Mieux encore Irène Jonas semble s’échappe définitivement du carcan de l’étude pour se rapprocher du récit lors de sa carte blanche à la Maison de Rosa Bonheur l’écriture prend le dessus sur l’étude et vient parachever l’œuvre photographique. L’artiste s’est muée en écrivaine pour imaginer une correspondance entre deux femmes auteures, Rosa bonheur et elle, à un siècle de distance pour démontrer de l’évolution des moeurs et de la cause féminine. C’est avec délectation qu’Irène Jonas se moule dans la peau d’une écrivaine féministe pour mieux faire revivre les causes défendues par cette grande Dame qui restent si éminentes.

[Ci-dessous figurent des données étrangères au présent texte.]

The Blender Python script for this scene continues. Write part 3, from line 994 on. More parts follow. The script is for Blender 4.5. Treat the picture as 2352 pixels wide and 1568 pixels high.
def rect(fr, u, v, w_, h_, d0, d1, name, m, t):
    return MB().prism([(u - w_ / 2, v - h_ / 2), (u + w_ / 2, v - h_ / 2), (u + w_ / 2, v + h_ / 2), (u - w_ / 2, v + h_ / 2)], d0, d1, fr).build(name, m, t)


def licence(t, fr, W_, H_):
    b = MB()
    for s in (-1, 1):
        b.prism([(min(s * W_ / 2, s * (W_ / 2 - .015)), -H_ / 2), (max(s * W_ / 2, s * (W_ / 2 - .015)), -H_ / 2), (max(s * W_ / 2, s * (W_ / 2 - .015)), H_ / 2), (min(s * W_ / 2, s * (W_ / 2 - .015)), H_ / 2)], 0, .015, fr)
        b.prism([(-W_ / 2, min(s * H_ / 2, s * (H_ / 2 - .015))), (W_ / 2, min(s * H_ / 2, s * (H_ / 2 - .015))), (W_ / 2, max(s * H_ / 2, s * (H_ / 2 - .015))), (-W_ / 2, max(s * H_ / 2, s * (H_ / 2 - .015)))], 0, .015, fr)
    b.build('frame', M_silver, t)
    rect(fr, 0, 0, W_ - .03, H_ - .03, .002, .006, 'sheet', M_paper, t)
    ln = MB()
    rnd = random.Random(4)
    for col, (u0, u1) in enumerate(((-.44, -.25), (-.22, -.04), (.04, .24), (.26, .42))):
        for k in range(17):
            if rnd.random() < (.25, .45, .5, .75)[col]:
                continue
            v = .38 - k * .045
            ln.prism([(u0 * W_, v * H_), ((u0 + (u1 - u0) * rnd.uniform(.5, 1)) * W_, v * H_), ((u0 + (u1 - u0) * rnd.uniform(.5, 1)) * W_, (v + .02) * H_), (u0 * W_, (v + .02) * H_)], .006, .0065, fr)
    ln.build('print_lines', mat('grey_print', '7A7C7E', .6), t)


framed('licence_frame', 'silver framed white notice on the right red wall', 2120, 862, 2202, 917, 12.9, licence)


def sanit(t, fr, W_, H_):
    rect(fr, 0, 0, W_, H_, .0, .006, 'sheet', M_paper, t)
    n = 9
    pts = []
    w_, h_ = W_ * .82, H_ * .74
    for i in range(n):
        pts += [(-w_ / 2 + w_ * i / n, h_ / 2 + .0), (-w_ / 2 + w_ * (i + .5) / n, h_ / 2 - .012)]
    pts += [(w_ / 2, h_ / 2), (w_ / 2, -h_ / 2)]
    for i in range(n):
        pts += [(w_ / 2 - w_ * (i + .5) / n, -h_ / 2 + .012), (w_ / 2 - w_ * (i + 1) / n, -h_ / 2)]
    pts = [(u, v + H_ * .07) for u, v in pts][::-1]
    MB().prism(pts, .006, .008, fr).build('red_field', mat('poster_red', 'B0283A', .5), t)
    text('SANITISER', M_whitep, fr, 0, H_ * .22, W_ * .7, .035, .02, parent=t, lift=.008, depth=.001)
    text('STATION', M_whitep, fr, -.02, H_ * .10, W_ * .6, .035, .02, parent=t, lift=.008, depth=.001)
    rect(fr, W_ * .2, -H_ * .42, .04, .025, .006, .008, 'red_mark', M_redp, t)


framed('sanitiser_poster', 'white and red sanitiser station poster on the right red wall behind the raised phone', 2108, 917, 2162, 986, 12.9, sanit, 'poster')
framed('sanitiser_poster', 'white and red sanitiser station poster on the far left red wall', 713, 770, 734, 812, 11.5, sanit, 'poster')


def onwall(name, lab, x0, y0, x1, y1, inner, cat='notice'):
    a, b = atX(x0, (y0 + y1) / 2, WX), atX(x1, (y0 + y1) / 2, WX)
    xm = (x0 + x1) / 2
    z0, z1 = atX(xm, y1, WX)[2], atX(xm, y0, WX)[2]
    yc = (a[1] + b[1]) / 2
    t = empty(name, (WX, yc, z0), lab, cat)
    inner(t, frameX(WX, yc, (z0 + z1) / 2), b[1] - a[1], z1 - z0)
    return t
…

Du coup quand l’artiste retourne à ses scènes de bords de mers qu’elle capte depuis des décennies au bout de son Finistère adoré, d’autres images apparaissent. Ce sont plus des scènes de plage telles celles shootées à l’instar d’un Depardon estival, encore moins celles bucoliques d’un Lartigue ou d’un Doisneau que de puissants jaillissements d’écume desquels personnages oniriques, nymphes et autres héros aquatiques émergent cristallins. L’imaginaire galope, trottine non loin de Poséidon. Le son des vagues, le rire des enfants se mutent en chant des sirènes ensorceleuses et les poèmes d’Homère surgissent du fond de l’océan. Mais l’année n’est qu’à mi-temps, les couleurs de l’automne, les noirs de fumées et les brouillards de l’hiver vont bientôt apporter de nouvelles moissons d’images à travers lesquelles Irène Jonas créera des œuvres porteuses de légendes.